Eurozone inflation rose slightly in June, ahead of the European Central Bank’s (ECB) next policy-setting meeting later this month.
The consumer price index (CPI) revealed that consumer prices rose by 2.0% annually last month, according to Eurostat, matching the ECB’s target.
It was line with expectations, but did marginally accelerate from the 1.9% recorded in May, which was a eight-month low.
Month-on-month, the reading rose 0.3%, after coming in flat last month.
Meanwhile core inflation, which strips out more volatile items like food and fuel, climbed 2.3% in the twelve months to June, matching the level seen the month before. This highlights persistent underlying price pressures, particularly in services.
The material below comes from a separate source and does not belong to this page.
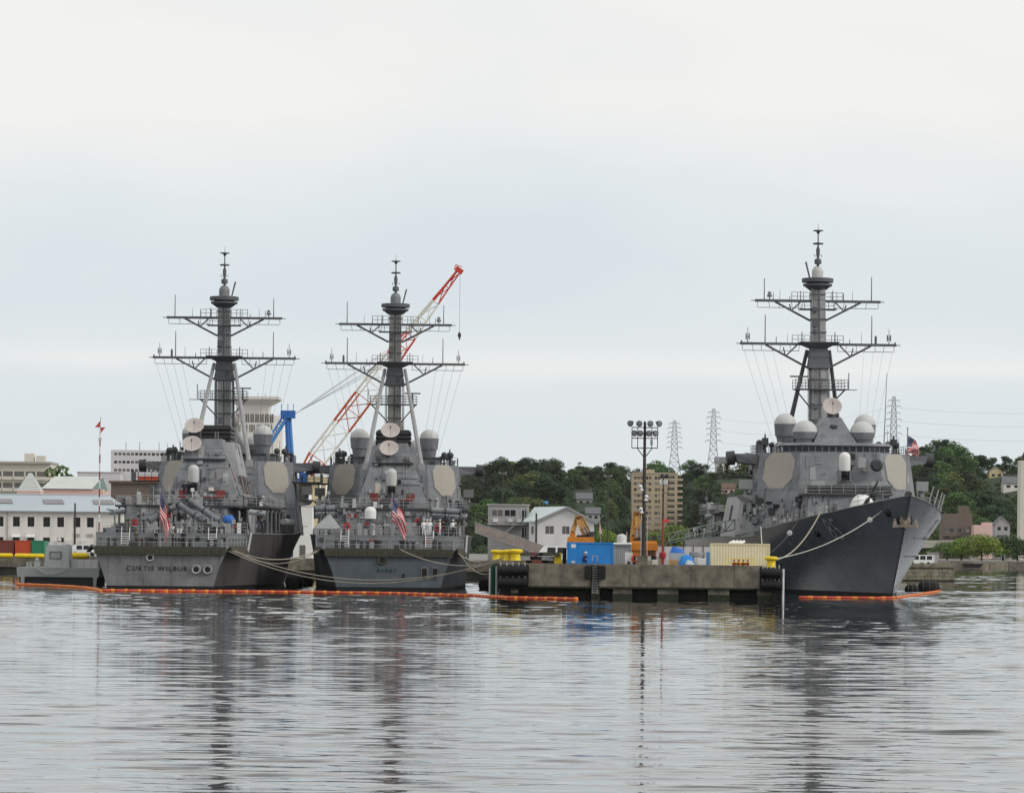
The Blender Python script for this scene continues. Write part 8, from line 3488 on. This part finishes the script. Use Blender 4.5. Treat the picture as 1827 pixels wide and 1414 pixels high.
# ---------------------------------------------------------------- people
def body_mesh(pose):
    """one continuous skin grown over a posed skeleton"""
    J = {}
    if pose == 'crouch':
        J.update(pel=(0, .05, .42), chest=(0, -.22, .80), neck=(0, -.32, .95), head=(0, -.37, 1.05), top=(0, -.40, 1.2),
                 hl=(-.11, .04, .40), kl=(-.16, -.36, .46), al=(-.15, -.06, .08), tl=(-.16, -.26, .04),
                 hr=(.11, .04, .40), kr=(.16, -.36, .42), ar=(.15, -.04, .08), tr=(.16, -.24, .04),
                 sl=(-.19, -.24, .84), el=(-.24, -.46, .66), wl=(-.12, -.62, .55), fl=(-.08, -.70, .50),
                 sr=(.19, -.24, .84), er=(.24, -.46, .64), wr=(.12, -.62, .52), fr=(.08, -.70, .47))
    else:
        J.update(pel=(0, 0, .94), chest=(0, .0, 1.28), neck=(0, 0, 1.46), head=(0, -.02, 1.58), top=(0, -.02, 1.70),
                 hl=(-.09, 0, .90), kl=(-.105, -.03, .50), al=(-.11, .02, .09), tl=(-.12, -.16, .04),
                 hr=(.09, 0, .90), kr=(.105, -.03, .50), ar=(.11, .02, .09), tr=(.12, -.16, .04),
                 sl=(-.19, 0, 1.38), el=(-.25, .03, 1.12), wl=(-.25, -.06, .88), fl=(-.24, -.09, .76),
                 sr=(.19, 0, 1.38), er=(.25, .03, 1.12), wr=(.25, -.06, .88), fr=(.24, -.09, .76))
        if pose == 'salute':
            J.update(er=(.42, -.06, 1.32), wr=(.20, -.16, 1.56), fr=(.10, -.17, 1.62))
        if pose == 'folded':
            J.update(er=(.27, -.02, 1.13), wr=(.05, -.22, 1.12), fr=(-.04, -.23, 1.13), el=(-.27, -.02, 1.13), wl=(-.05, -.2, 1.05), fl=(.04, -.21, 1.05))
    rad_ = dict(pel=.145, chest=.165, neck=.065, head=.095, top=.075, hl=.10, kl=.065, al=.045, tl=.04, hr=.10, kr=.065, ar=.045, tr=.04,
                sl=.075, el=.05, wl=.036, fl=.03, sr=.075, er=.05, wr=.036, fr=.03)
    E = [('pel', 'chest', 1), ('chest', 'neck', 1), ('neck', 'head', 2), ('head', 'top', 2), ('pel', 'hl', 0), ('hl', 'kl', 0), ('kl', 'al', 0), ('al', 'tl', 3), ('pel', 'hr', 0), ('hr', 'kr', 0), ('kr', 'ar', 0), ('ar', 'tr', 3),
         ('chest', 'sl', 1), ('sl', 'el', 1), ('el', 'wl', 1), ('wl', 'fl', 2), ('chest', 'sr', 1), ('sr', 'er', 1), ('er', 'wr', 1), ('wr', 'fr', 2)]
    keys = list(J)
    me = bpy.data.meshes.new('person')
    me.from_pydata([J[k] for k in keys], [(keys.index(a), keys.index(b)) for a, b, _ in E], [])
    o = bpy.data.objects.new('person', me)
    COL.objects.link(o)
    sk = o.modifiers.new('skin', 'SKIN')
    if not me.skin_vertices:
        bpy.context.view_layer.objects.active = o
        me.attributes.new('skin', 'FLOAT', 'POINT') if False else None
    lay = me.skin_vertices[0].data if me.skin_vertices else None
    if lay:
        for i, k in enumerate(keys):
            lay[i].radius = (rad_[k], rad_[k] * (.72 if k in ('chest', 'pel') else 1.0))
            lay[i].use_root = (k == 'pel')
    ss = o.modifiers.new('sub', 'SUBSURF')
    ss.levels = 1
    dg = bpy.context.evaluated_depsgraph_get()
    out = bpy.data.meshes.new_from_object(o.evaluated_get(dg))
    COL.objects.unlink(o)
    bpy.data.objects.remove(o)
    out.name = 'person'
    segs = [(Vector(J[a]), Vector(J[b]), r) for a, b, r in E]
    idx = []
    for p in out.polygons:
        c = p.center
        best = (9, 0)
        for a, b, r in segs:
            d = b - a
            tt = max(0, min(1, (c - a).dot(d) / d.length_squared))
            q = (c - a - d * tt).length
            if q < best[0]:
                best = (q, r)
        idx.append(best[1])
        p.use_smooth = True
    out.materials.clear()
    for _ in range(4):
        out.materials.append(None)
    out.polygons.foreach_set('material_index', idx)
    return out, J


BODIES = {}


def person(label, p, rz, pose, trousers, shirt, hat, hatmat, group, bare=False):
    if pose not in BODIES:
        BODIES[pose] = body_mesh(pose)
    me, J = BODIES[pose]
    me = me.copy()
    for i, m in enumerate((trousers, shirt, 'skin', 'black_gear')):
        me.materials[i] = MAT[m]
    o = put('person', me, None, p, (0, 0, rz), (1.06,) * 3)
    tag(o, label, 'person', group)
    h = Vector(J['top'])
    q = Vector(J['head'])
    mb = MB()
    if hat == 'cap':
        mb.lathe([(.105, .02), (.11, .06), (.15, .10), (.15, .13), (.05, .15)], 12, None, 0, h + V(0, 0, -.04))
        mb.cbox(h + V(0, -.12, -.02), (.15, .12, .02))
        mb.build('cap', MAT[hatmat], o)
    elif hat == 'helmet':
        mb.lathe([(.15, -.03), (.145, .0), (.13, .06), (.09, .11), (.02, .13)], 12, None, 0, h + V(0, 0, -.04))
        mb.build('helmet', MAT[hatmat], o)
    else:
        mb.ball(q + (h - q) * .55 + V(0, .02, .01), .115, 10, 6)
        mb.build('hair', MAT['hair_dark'], o)
    mb = MB()
    f = q + V(0, -.105, -.01)
    mb.hexa([f + V(-.018, .02, -.02), f + V(.018, .02, -.02), f + V(0, -.025, -.02)], [f + V(-.008, .02, .035), f + V(.008, .02, .035), f + V(0, .005, .035)])
    mb.build('nose', MAT['skin'], o)
    return o


def ship_pos(px, ship, s, z):
    """point on a deck of a ship: the place along the beam seen at px"""
    y0 = on_ship(ship, 0, s, 0).y
    x = at(px, 950, y0).x
    q = ship.matrix_world.inverted() @ V(x, y0, 0)
    return on_ship(ship, q.x, s, z)


G1 = 'sailors in white on the middle destroyer'
D = 6.27
person('leftmost sailor in white on the middle destroyer, back turned', ship_pos(756, B_, 14.3, D), pi + .3, 'stand', 'cloth_white', 'cloth_white', 'cap', 'cloth_white', G1)
person('second sailor in white, half behind the leftmost one', ship_pos(761, B_, 14.8, D), pi - .6, 'stand', 'cloth_white', 'cloth_white', 'cap', 'cloth_white', G1)
person('third sailor in white from the left, standing with folded arms', ship_pos(767, B_, 14.3, D), .4, 'folded', 'cloth_white', 'cloth_white', 'cap', 'cloth_white', G1)
person('sailor in white bending near the red hose reel', ship_pos(785, B_, 14.6, D), -pi / 2, 'folded', 'cloth_white', 'cloth_white', 'cap', 'cloth_white', G1)
person('sailor in dark uniform behind the one by the red reel', ship_pos(791, B_, 15.2, D), .2, 'stand', 'cloth_navy', 'cloth_navy', None, None, G1)
person('rightmost sailor, white shirt and dark trousers, near the gangway', ship_pos(808, B_, 14.5, D), .5, 'salute', 'cloth_navy', 'cloth_white', 'cap', 'cloth_white', G1)
G2 = 'crew on the left destroyer'
person('crewman in dark coveralls standing alone on the fantail right of the flag', ship_pos(327, A_, 4.2, 4.68), pi, 'stand', 'cloth_navy', 'cloth_navy', None, None, G2)
person('crewman in dark coveralls partly behind the flag on the left destroyer', ship_pos(279, A_, 8.2, 4.68), 2.2, 'stand', 'cloth_navy', 'cloth_navy', None, None, G2)
person('crewman in grey camouflage left on the fantail of the left destroyer', ship_pos(243, A_, 6.0, 4.68), .6, 'stand', 'net_olive', 'net_olive', 'cap', 'net_olive', G2)
person('crewman in dark coveralls right of the flag near the winch', ship_pos(308, A_, 9.0, 4.68), 1.2, 'folded', 'cloth_navy', 'net_olive', 'cap', 'net_olive', G2)
person('left of two dark figures beside the aft gun of the left destroyer', ship_pos(328, A_, 49.8, 10.87), .4, 'stand', 'cloth_navy', 'cloth_navy', None, None, G2)
person('right of two dark figures beside the aft gun of the left destroyer', ship_pos(335, A_, 50.4, 10.87), pi, 'stand', 'cloth_navy', 'cloth_navy', None, None, G2)
person('dark crewman bending by a red drum at the right side of the left destroyer', ship_pos(467, A_, 20, D), 1.0, 'folded', 'cloth_navy', 'cloth_navy', None, None, G2)
person('dock worker in blue with a white helmet crouching before the blue container', (at(1041, 1005, PY0 + 1.3).x, PY0 + 1.3, PZ + .02), .5, 'crouch', 'cloth_blue', 'cloth_blue', 'helmet', 'box_white', 'people on the pier')
person('dark figure on the bridge wing of the right destroyer', on_ship(C_, 11.9, 94.5, 13.51), .3, 'stand', 'cloth_navy', 'cloth_navy', None, None, 'crew on the right destroyer')
person('dark figure standing on the lattice gangway to the right destroyer', (22.5, 453.2, 6.6), .8, 'stand', 'cloth_navy', 'cloth_navy', None, None, 'crew on the right destroyer')


# ---------------------------------------------------------------- thin sea haze
hz = bpy.data.materials.new('haze')
hz.use_nodes = True
nt = hz.node_tree
nt.nodes.clear()
out = nt.nodes.new('ShaderNodeOutputMaterial')
pv = nt.nodes.new('ShaderNodeVolumePrincipled')
pv.inputs['Color'].default_value = (0.93, 0.96, 1.0, 1)
pv.inputs['Density'].default_value = 0.000014
pv.inputs['Anisotropy'].default_value = 0.2
nt.links.new(pv.outputs[0], out.inputs['Volume'])
MAT['haze'] = hz
mb = MB()
mb.box(-2600, 2600, -200, 5300, -6, 110)
o = structure(mb.build('haze', hz, smooth=False), 'stuff')
tag(o, 'thin pale haze softening the far hill', 'haze')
Services inflation, a key focus for the ECB, rose to 3.3% in June from 3.2% in May, and jumped by 0.7% month-on-month,
These final figures confirmed the preliminary readings seen at the start of the month.
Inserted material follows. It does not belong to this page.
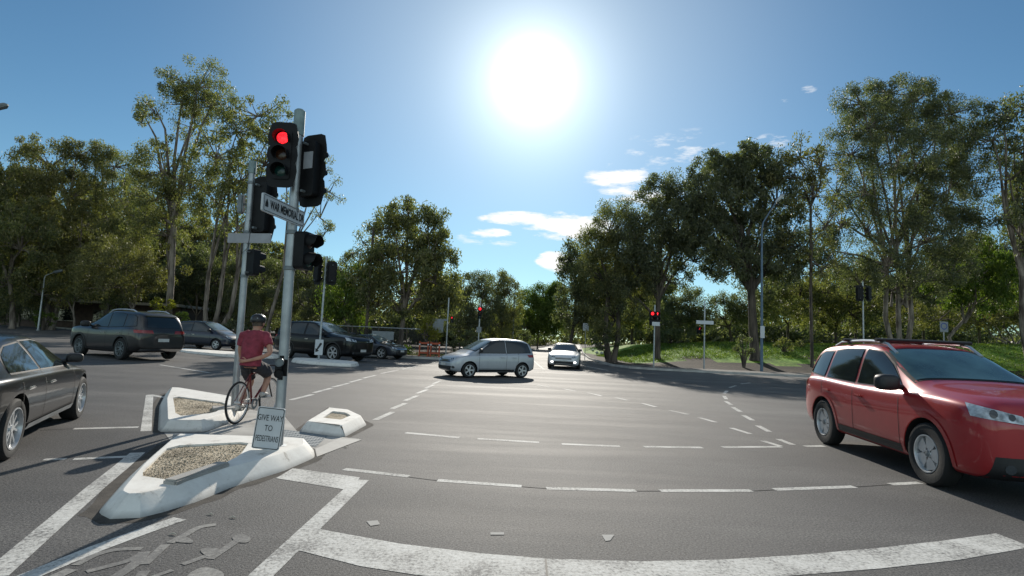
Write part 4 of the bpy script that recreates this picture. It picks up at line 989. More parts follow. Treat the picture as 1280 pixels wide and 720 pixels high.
# ------------------------------------------------------------------ bicycle and rider
bw = G(300, 531); hdg = R(86); ox = Vector((math.cos(hdg), math.sin(hdg)))*.5
BS = .96
bk = thing('bicycle', (bw.x+ox.x-.08, bw.y+ox.y, .004), hdg, 'red framed road bicycle standing in the island cut-through', 'bicycle'); bk.scale = (BS,)*3
wr = .34; X = Matrix.Rotation(PI/2, 4, 'X')
for wx in (-.5, .5):
    w_ = bpy.data.objects.new('wheel', None); col.objects.link(w_); w_.parent = bk; w_.location = (wx, 0, wr); w_.empty_display_size = .1
    b = MB(); b.lathe([(wr-.018+.018*math.cos(a*PI/4), .017*math.sin(a*PI/4)) for a in range(8)], 44, X, closed=True); b.build('tyre', 'rubber', w_)
    b = MB(); b.lathe([(wr-.045, -.009), (wr-.03, -.011), (wr-.03, .011), (wr-.045, .009)], 44, X, closed=True)
    for k in range(20):
        a = 2*PI*k/20; b.tube([(.02*math.cos(a+1), .018*(-1)**k, .02*math.sin(a+1)), ((wr-.04)*math.cos(a), 0, (wr-.04)*math.sin(a))], .0016, 3)
    b.tube([(0, -.05, 0), (0, .05, 0)], .018, 8); b.build('rim', 'rim_silver', w_)
b = MB(); BB = (-.07, 0, .28); ST = (-.20, 0, .78); HT = (.33, 0, .80); HB = (.37, 0, .66)
for p0, p1, r in ((BB, ST, .017), (ST, HT, .016), (BB, HB, .019), (HT, HB, .02)): b.tube([p0, p1], r, 8)
for s in (-1, 1): b.tube([(-.19, .01*s, .76), (-.5, .06*s, .34)], .009, 6); b.tube([(-.07, .03*s, .28), (-.5, .06*s, .34)], .010, 6)
b.build('frame', 'bike_red', bk)
b = MB()
for s in (-1, 1): b.tube([(.37, .035*s, .66), (.41, .05*s, .5), (.5, .05*s, .34)], .012, 6)
b.tube([(.37, -.05, .66), (.37, .05, .66)], .016, 6); b.build('fork', 'black_plastic', bk)
b = MB(); b.tube([ST, (-.23, 0, .90)], .013, 8); b.box((-.23, 0, .925), (.24, .11, .04), bev=.018); b.box((-.14, 0, .925), (.12, .05, .035), bev=.014); b.build('saddle', 'black_plastic', bk)
b = MB(); b.tube([HT, (.32, 0, .88), (.42, 0, .90)], .014, 8); b.tube([(.42, -.21, .90), (.42, .21, .90)], .013, 8)
for s in (-1, 1): b.tube([(.42, .21*s, .90), (.50, .21*s, .89), (.52, .21*s, .82), (.46, .21*s, .77), (.40, .21*s, .77)], .014, 8)
b.build('handlebar', 'black_plastic', bk)
b = MB(); b.lathe([(.09, -.004), (.095, 0), (.09, .004), (.05, 0)], 24, Matrix.Translation((-.07, -.05, .28)) @ X, closed=True); b.tube([(-.07, -.07, .28), (-.07+.10, -.08, .28+.10)], .010, 6); b.tube([(-.07, .07, .28), (-.17, .08, .18)], .010, 6)
b.box((.045, -.14, .385), (.09, .09, .02)); b.box((-.185, .14, .175), (.09, .09, .02)); b.tube([(-.07, -.05, .37), (-.5, -.05, .38)], .005, 4); b.tube([(-.07, -.05, .19), (-.5, -.05, .31)], .005, 4); b.build('crank', 'galv_dark', bk)
def skin_mesh(name, verts, edges, m, parent, root=0, sub=2):
    me = bpy.data.meshes.new(name); me.from_pydata([v[0] for v in verts], edges, []); o = bpy.data.objects.new(name, me); col.objects.link(o)
    md = o.modifiers.new('k', 'SKIN'); md.use_smooth_shade = True; 
    if not me.skin_vertices: 
        bm = bmesh.new(); bm.from_mesh(me); bm.verts.layers.skin.verify(); bm.to_mesh(me); bm.free()
    for i, v in enumerate(verts):
        r = v[1]; me.skin_vertices[0].data[i].radius = r if isinstance(r, tuple) else (r, r); me.skin_vertices[0].data[i].use_root = (i == root)
    s = o.modifiers.new('s', 'SUBSURF'); s.levels = sub; s.render_levels = sub
    dg = bpy.context.evaluated_depsgraph_get(); dg.update(); nm = bpy.data.meshes.new_from_object(o.evaluated_get(dg)); bpy.data.objects.remove(o)
    nm.materials.clear(); nm.materials.append(M[m]); nm.polygons.foreach_set('use_smooth', [True]*len(nm.polygons)); nm.update()
    q = bpy.data.objects.new(name, nm); col.objects.link(q); q.parent = parent; return q
pe = thing('person', (bw.x+ox.x-.08, bw.y+ox.y, .004), hdg, 'cyclist in maroon t-shirt, dark shorts and black helmet with one arm behind the back', 'person'); pe.scale = (BS,)*3
# joints: x forward, y left
V = [((-.22, 0, 1.00), .11), ((-.20, 0, 1.14), .10), ((-.17, 0, 1.30), .105), ((-.14, 0, 1.40), .092), ((-.12, 0, 1.49), .062), ((-.10, 0, 1.535), .062), ((-.08, 0, 1.60), (.098, .105)), ((-.078, 0, 1.675), (.098, .108)), ((-.08, 0, 1.73), .06),   # 0-8
     ((-.14, -.18, 1.44), .062), ((-.20, -.30, 1.24), .048), ((-.245, -.34, 1.14), .042), ((-.30, -.22, 1.07), .036), ((-.355, -.06, 1.02), .027), ((-.37, .00, 1.005), .022),   # right arm 9-14 behind the back
     ((-.14, .18, 1.44), .062), ((-.13, .24, 1.28), .048), ((-.11, .26, 1.16), .042), ((-.04, .27, 1.04), .034), ((.0, .27, .94), .027), ((.015, .27, .915), .022),  # left arm 15-20
     ((-.20, -.10, .95), .088), ((.06, -.13, .80), .078), ((.16, -.13, .74), .062), ((.09, -.135, .60), .056), ((.01, -.14, .47), .038), ((.0, -.14, .43), .036),  # right leg 21-26
     ((-.20, .10, .95), .088), ((.0, .13, .74), .078), ((.08, .13, .62), .060), ((-.05, .135, .44), .055), ((-.19, .14, .27), .038), ((-.21, .14, .225), .036)]  # left leg 27-32
E_ = [(0,1),(1,2),(2,3),(3,4),(4,5),(5,6),(6,7),(7,8),(3,9),(9,10),(10,11),(11,12),(12,13),(13,14),(3,15),(15,16),(16,17),(17,18),(18,19),(19,20),(0,21),(21,22),(22,23),(23,24),(24,25),(25,26),(0,27),(27,28),(28,29),(29,30),(30,31),(31,32)]
body = skin_mesh('body', V, E_, 'skin', pe)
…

It comes as the ECB cut interest rates last month for the eighth time in a year, but indicated it would likely pause at its next meeting thanks to trade uncertainty.
US president Donald Trump threatened a 30% tariff on EU imports over the weekend, a more severe hit than Europe had anticipated.
Earlier this month ECB president Christine Lagarde reaffirmed the central bank’s commitment to price stability.
“Much of the policy challenge over the last few years has involved stabilising inflation while facing fundamental uncertainty about the economy.”
Inflation, she noted, had peaked higher than in previous soft-landing episodes, but also decelerated more rapidly. Growth, while muted, remained within the historical range, and the labour market proved “exceptionally benign”.
“It will take time for us to gather sufficient data to be certain that the risks of above-target inflation have passed,” she said. “Our work is not done, and we need to remain vigilant.”
The euro was down around 0.2% against the pound on Thursday, trading at 86.52 pence. Sterling was strengthen by weak UK jobs data which adds pressure on the Bank of England to reduce interest rates.